Closed Mondays

The gallery stays closed on Sundays and Mondays. I tell visitors it’s for “maintenance,” which is true in its way, though the work usually shifts from walls to boxes. This week it meant loading the last of the framed pieces and books into the back of a rented truck. Michael had arrived from Grand Junction the night before with two of his friends—one works at a climbing shop, the other with the Forest Service. They treated the move like a weekend project: clear steps, no sentiment, and a shared playlist that lasted most of the day.

The new house sits in Crestview, only a few minutes west of town. The lots there are level and quiet, shaded by old cottonwoods that have learned how to hold their color late into October. The house itself is newer than the one near downtown, with wide windows and a split plan that lets two lives run parallel without distance. It will suit us.

We started just after nine and kept going until mid-afternoon. What looked manageable on paper filled two trips: one for the gallery’s overflow and one for the rest of the household boxes. Each load had the same rhythm—lift, steady, carry, stack. Inside, the rooms still smelled of new paint and detergent. Michael worked with an economy that reminded me of his grandfather: deliberate, unsentimental, always two steps ahead of me. His friends carried in a futon, a bike stand, a box labeled audio, and another marked books, heavy.

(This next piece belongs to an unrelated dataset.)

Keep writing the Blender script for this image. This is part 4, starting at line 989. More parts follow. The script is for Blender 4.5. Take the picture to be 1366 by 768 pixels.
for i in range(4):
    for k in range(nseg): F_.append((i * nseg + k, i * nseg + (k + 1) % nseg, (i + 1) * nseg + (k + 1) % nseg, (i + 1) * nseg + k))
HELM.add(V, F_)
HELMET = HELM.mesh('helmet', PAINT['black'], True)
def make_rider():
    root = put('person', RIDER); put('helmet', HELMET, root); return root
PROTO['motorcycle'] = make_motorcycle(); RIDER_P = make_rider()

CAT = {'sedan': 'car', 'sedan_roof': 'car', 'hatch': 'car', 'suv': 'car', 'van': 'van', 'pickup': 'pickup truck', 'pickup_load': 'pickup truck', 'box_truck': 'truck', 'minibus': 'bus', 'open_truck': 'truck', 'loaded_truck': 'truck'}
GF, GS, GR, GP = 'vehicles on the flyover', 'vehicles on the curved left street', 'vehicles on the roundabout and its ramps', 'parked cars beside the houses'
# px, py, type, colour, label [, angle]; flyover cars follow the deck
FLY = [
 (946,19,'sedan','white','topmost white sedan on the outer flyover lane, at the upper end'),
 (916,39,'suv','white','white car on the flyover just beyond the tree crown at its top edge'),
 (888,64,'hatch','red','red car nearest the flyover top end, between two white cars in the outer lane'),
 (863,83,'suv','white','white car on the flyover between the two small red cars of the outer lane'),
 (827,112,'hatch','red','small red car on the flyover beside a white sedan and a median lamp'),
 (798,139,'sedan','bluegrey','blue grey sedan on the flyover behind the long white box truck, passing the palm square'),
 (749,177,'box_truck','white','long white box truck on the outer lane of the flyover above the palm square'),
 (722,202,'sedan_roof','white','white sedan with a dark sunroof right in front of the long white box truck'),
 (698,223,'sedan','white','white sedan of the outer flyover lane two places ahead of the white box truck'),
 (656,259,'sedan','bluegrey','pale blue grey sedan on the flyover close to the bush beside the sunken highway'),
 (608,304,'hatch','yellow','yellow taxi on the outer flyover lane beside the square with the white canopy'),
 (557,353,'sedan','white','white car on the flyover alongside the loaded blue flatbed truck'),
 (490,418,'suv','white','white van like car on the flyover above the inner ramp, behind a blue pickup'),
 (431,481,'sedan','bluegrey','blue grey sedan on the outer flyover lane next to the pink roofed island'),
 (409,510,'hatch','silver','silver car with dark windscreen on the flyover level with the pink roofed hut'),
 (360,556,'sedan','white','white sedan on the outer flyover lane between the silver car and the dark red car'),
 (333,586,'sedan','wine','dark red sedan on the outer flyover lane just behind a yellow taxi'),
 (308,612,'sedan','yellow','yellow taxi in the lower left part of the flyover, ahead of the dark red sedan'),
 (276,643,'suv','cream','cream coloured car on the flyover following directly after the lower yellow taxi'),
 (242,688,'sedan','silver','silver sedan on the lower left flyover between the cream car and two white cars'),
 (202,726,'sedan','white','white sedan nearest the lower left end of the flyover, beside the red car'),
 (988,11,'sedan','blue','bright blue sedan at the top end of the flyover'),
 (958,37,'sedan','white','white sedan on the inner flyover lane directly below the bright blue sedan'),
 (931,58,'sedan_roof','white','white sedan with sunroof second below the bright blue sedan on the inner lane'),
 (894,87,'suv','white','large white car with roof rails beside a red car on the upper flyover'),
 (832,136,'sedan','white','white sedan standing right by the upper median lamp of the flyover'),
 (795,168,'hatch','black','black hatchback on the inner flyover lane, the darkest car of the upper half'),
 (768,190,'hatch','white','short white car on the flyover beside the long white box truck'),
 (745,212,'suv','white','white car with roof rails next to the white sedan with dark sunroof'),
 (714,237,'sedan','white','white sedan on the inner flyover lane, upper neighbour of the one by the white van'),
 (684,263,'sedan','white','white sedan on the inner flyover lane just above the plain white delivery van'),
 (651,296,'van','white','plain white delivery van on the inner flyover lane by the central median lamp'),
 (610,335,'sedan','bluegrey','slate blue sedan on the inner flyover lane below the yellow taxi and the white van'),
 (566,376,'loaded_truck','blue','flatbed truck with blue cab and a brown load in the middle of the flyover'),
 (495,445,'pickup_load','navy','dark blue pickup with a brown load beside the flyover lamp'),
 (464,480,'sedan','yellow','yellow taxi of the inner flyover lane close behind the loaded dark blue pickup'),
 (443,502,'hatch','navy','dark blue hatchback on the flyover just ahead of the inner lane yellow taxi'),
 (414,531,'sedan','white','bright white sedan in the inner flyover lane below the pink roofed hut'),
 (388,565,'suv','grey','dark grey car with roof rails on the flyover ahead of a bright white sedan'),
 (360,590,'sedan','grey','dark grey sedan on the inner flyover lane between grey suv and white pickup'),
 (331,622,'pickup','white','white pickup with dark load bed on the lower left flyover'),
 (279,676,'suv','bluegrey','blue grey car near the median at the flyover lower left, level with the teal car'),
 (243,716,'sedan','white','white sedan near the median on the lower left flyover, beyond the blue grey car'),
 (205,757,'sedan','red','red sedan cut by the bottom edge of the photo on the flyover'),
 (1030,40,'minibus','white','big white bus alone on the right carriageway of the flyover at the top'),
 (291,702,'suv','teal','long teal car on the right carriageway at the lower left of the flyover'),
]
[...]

By noon the house was half arranged, though none of it felt settled yet. I took them to lunch on Main Avenue, a corner café near College Drive. The conversation drifted through small talk—snow forecasts, traffic patterns, the best burrito in town. Tourists still walked the sidewalks, but the pulse was slower now. The shoulder season changes the sound of the place: footsteps softer, voices lower, engines fewer. When we stepped outside, a faint line of yellow showed in the hills above Junction Creek.

We returned to finish what we had started. The second truckload was lighter—linens, lamps, the odd kitchen drawer of things that never seem to fit anywhere. The last piece was a small table, its surface scarred by years of gallery work. We set it in the shared dining room, a neutral space between our halves of the house. Separate but connected.

By late afternoon, the friends left with a quick wave and a promise to stop by once the snow returned. The quiet that followed felt like exhalation. Michael started sorting cables and tools in his room; I unpacked glasses and checked which outlets worked. There’s a certain order that comes from moving—what matters, what doesn’t, what you notice when everything is bare.

Around dusk, I found him in the kitchen unwrapping plates. The light through the window had gone soft, a pale orange that made the countertops glow.
“Which side do you want for the mugs?” he asked.
“Whichever one you’ll actually use,” I said.
He smiled, nodded, and chose the left. It was a small decision, but the sound of dishes settling into place felt like belonging.

Later, I drove back to the gallery. The sign in the window read Closed Monday. The street was almost empty, the last sunlight turning the storefronts amber. I didn’t turn on the lights. Instead, I walked through the quiet rooms, noting what would need rehanging and what would come home. Outside, a chill settled across the pavement. The season had changed, not with ceremony but with movement—just the small, necessary work of carrying things from one place to another until they belong.